Reputation:
If you are working with a large List (lets say 1GB in size), and it needs to be resized to make room for additional items. Is it possible to read/write to that list while it is being resized, or is the call going to be bocked until the operation is finished?
Upvotes: 0
Views: 219
Reputation: 1499770
You say "1GB in size" but what does this actually mean? Bear in mind that if you're working with a reference type, all that will be in the list itself is a bunch of references - so the bulk of the memory taken up by "a list and all its elements" is going to be in the elements themselves, unless you have a lot of duplicate references.

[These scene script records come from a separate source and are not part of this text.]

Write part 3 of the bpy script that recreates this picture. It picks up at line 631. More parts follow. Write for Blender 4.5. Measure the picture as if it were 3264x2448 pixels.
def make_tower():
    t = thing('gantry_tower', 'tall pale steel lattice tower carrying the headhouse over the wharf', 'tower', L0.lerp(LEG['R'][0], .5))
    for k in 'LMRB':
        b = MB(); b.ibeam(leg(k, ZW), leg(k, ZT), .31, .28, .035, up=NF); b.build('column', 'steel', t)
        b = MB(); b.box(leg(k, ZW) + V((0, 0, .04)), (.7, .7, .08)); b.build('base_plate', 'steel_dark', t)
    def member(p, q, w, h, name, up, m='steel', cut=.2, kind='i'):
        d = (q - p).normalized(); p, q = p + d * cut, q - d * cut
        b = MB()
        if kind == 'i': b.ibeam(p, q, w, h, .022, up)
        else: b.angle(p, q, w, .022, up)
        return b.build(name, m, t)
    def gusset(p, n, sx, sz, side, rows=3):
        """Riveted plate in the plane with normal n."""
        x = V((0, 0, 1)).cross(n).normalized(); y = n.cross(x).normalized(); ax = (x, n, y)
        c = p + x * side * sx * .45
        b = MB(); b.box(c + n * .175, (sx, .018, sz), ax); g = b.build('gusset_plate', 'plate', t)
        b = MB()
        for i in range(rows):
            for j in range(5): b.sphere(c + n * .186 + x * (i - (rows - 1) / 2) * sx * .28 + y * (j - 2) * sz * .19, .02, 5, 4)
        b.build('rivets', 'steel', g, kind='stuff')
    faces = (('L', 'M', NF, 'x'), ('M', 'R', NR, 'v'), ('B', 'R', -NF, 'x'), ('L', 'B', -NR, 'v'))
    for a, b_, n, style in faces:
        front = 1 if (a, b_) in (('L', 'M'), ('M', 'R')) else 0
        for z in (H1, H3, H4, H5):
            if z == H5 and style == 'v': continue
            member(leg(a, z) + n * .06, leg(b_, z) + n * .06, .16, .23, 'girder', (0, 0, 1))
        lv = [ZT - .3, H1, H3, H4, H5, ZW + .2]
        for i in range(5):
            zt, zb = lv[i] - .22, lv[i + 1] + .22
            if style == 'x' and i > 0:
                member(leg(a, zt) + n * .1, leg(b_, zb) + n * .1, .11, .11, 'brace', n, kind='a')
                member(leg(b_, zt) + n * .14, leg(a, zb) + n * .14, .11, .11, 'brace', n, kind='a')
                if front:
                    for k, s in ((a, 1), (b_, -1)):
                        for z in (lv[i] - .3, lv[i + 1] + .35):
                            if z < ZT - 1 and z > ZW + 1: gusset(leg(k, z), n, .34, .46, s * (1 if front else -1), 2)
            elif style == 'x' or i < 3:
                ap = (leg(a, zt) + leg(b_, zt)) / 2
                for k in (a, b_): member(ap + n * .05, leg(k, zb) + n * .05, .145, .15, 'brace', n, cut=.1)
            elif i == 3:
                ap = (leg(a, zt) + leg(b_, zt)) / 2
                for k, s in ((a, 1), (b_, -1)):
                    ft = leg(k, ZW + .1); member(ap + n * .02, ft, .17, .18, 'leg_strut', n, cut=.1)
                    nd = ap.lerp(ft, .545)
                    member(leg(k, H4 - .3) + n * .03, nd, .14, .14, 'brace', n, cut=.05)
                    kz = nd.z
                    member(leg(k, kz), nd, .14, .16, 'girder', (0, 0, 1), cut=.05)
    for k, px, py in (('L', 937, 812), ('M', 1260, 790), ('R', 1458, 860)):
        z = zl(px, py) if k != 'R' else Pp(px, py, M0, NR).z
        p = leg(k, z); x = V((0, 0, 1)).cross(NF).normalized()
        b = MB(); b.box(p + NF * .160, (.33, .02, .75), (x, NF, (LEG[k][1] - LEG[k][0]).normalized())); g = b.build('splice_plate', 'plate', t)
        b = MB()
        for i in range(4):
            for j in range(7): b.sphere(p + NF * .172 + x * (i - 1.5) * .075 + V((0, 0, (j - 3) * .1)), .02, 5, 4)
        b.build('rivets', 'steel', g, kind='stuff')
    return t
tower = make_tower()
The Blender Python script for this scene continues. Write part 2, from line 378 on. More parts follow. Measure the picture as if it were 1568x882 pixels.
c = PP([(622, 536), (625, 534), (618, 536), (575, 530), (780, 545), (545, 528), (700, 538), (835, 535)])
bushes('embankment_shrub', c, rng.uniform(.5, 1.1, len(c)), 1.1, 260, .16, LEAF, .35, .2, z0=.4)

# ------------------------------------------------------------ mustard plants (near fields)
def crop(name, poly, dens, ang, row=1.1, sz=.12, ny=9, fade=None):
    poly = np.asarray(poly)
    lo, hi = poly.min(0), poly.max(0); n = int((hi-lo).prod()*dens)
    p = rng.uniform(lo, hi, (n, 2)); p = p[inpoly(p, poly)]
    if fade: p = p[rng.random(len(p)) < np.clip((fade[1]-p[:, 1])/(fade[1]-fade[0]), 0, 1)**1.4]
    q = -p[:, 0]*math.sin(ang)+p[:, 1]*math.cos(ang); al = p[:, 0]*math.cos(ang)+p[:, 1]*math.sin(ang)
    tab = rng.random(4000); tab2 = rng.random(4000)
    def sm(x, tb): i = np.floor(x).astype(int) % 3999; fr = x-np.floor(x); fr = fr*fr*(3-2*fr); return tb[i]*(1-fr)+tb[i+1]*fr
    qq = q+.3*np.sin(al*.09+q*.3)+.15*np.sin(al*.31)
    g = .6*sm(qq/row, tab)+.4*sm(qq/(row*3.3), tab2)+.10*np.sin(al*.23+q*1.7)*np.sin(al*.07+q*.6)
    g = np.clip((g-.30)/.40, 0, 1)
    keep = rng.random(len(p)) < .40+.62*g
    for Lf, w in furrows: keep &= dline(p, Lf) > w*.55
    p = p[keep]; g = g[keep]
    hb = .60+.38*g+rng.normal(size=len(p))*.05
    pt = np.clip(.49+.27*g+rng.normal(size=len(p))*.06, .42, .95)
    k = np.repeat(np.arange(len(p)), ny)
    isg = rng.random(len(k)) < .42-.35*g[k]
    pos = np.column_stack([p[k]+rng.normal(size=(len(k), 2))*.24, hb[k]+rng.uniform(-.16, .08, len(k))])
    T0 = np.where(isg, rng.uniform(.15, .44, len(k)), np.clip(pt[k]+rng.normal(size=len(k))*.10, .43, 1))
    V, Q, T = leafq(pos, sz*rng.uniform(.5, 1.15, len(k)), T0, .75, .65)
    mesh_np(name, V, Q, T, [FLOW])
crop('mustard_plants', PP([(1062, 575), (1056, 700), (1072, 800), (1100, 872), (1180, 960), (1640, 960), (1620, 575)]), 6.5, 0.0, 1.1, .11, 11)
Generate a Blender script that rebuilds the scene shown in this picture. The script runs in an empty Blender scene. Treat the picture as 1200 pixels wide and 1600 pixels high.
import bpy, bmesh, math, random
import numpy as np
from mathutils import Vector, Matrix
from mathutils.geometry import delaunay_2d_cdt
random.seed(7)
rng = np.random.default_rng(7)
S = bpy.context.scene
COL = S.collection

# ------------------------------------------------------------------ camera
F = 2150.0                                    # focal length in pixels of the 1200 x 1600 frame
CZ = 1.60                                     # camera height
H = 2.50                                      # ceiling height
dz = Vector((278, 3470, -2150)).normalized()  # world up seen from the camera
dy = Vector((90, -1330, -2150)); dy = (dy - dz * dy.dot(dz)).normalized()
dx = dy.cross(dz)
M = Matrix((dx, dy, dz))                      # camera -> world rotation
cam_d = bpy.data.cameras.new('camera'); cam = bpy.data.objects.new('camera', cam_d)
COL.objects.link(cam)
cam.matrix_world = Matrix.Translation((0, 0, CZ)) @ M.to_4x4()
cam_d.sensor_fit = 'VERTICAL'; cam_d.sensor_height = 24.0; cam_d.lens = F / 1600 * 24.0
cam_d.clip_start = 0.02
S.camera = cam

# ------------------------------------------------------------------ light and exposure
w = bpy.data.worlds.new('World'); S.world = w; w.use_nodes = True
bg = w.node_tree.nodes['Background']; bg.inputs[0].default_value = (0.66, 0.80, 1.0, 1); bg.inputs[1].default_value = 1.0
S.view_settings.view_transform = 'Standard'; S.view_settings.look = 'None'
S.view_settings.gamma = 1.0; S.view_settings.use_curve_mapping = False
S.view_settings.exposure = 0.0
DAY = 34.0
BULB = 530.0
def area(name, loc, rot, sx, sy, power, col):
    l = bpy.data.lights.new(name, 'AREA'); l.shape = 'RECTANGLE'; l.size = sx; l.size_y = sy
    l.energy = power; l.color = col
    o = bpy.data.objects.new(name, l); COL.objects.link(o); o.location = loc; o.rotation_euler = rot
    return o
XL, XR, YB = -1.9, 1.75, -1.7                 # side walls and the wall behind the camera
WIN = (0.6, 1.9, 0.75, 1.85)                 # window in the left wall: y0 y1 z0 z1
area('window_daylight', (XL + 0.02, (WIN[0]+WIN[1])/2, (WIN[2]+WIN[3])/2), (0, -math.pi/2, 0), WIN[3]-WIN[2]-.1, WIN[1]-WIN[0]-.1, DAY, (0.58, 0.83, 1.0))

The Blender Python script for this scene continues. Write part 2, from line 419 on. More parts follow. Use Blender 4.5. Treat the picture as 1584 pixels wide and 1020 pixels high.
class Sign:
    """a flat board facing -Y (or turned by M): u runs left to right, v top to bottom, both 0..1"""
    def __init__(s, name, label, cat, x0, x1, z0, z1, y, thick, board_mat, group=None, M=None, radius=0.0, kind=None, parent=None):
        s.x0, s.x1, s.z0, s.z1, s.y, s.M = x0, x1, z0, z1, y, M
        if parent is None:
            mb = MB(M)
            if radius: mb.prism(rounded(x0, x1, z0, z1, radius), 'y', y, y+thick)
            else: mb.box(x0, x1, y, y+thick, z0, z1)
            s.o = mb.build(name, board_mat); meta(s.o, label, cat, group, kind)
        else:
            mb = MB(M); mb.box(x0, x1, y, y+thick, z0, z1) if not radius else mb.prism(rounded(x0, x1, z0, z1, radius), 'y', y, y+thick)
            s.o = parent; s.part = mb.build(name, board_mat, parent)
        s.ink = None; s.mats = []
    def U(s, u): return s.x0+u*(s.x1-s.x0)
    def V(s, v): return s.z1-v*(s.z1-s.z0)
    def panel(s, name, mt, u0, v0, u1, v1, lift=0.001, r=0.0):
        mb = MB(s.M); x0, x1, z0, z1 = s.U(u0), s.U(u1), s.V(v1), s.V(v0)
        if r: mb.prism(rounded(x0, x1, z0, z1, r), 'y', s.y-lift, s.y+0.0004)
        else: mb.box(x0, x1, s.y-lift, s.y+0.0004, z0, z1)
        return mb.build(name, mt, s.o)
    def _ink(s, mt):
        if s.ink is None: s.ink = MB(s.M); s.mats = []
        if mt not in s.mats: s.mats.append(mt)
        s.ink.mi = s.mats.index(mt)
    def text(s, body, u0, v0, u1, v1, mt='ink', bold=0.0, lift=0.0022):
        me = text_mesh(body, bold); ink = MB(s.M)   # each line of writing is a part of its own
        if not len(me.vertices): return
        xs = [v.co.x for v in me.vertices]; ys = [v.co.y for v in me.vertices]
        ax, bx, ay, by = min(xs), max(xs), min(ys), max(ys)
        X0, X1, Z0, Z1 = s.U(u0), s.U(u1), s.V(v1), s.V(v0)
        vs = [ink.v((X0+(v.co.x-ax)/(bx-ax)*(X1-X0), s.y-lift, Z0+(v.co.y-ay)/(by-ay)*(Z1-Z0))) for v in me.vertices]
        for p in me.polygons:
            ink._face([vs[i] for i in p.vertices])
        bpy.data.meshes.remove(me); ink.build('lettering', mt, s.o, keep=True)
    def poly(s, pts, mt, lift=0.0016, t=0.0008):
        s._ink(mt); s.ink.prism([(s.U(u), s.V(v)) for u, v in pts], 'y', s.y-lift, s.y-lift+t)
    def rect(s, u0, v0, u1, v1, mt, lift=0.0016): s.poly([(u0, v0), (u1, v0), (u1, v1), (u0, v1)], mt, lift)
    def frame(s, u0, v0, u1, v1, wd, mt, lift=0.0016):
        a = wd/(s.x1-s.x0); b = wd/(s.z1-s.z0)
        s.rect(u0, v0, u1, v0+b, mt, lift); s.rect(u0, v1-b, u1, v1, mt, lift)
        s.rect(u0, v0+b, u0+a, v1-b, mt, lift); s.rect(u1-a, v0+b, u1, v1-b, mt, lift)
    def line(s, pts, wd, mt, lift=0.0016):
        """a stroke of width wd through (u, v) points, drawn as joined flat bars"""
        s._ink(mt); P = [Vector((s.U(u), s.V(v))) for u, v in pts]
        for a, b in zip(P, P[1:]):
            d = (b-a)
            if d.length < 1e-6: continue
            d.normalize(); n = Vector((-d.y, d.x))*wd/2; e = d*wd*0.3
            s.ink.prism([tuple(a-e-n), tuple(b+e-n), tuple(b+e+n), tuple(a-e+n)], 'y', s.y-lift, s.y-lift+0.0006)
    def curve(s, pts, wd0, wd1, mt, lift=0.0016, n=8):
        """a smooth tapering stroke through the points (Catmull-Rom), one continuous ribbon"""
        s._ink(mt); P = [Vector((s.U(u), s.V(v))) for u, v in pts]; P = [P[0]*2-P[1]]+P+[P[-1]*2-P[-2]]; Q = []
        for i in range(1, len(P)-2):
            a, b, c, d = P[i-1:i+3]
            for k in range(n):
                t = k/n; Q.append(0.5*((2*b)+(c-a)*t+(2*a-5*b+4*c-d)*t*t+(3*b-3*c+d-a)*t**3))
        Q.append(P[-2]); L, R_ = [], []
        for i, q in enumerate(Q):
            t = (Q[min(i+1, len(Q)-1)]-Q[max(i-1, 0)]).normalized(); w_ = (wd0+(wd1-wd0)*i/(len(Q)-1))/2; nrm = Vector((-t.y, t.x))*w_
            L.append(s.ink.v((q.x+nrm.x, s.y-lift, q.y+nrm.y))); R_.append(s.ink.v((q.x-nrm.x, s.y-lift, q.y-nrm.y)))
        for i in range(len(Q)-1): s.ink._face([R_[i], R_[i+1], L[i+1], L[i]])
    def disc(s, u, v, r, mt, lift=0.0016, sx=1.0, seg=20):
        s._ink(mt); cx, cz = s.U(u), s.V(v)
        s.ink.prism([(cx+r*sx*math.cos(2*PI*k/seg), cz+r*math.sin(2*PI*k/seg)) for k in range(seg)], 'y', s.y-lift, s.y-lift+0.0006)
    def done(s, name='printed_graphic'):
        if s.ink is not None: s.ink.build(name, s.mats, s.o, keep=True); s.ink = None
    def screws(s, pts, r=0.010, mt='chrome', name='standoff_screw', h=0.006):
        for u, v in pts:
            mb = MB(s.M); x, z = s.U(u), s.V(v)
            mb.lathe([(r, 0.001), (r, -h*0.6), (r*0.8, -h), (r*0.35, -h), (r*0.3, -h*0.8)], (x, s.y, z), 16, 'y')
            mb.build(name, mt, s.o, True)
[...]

Now, as to your question itself - List<T>
isn't threadsafe. You shouldn't be trying to read it while it's being modified in another thread. If you need to work with a list in multiple threads, with some of them modifying it, you should use locking to make sure that only one thread accesses it at time (or perhaps multiple threads reading, but not writing).
Upvotes: 5
Reputation: 32950
If you are working with an extremely large list, I highly recommend you preallocate space before you use it so you can avoid having it dynamically grow a lot. If you expect to use a gig, figure out a capacity that would handle just over a gig, and create the list with that capacity. That should eliminate the need to expand at all, and your problem will go away.
If you need concurrent capabilities in your lists, I would look into the parallel extensions to .NET. There are concurrent collections that allow multi-threaded access. I am not exactly sure if they allow concurrent access while resizing, but it is worth a look. Parallel extensions will be included as part of .NET 4.0 as well.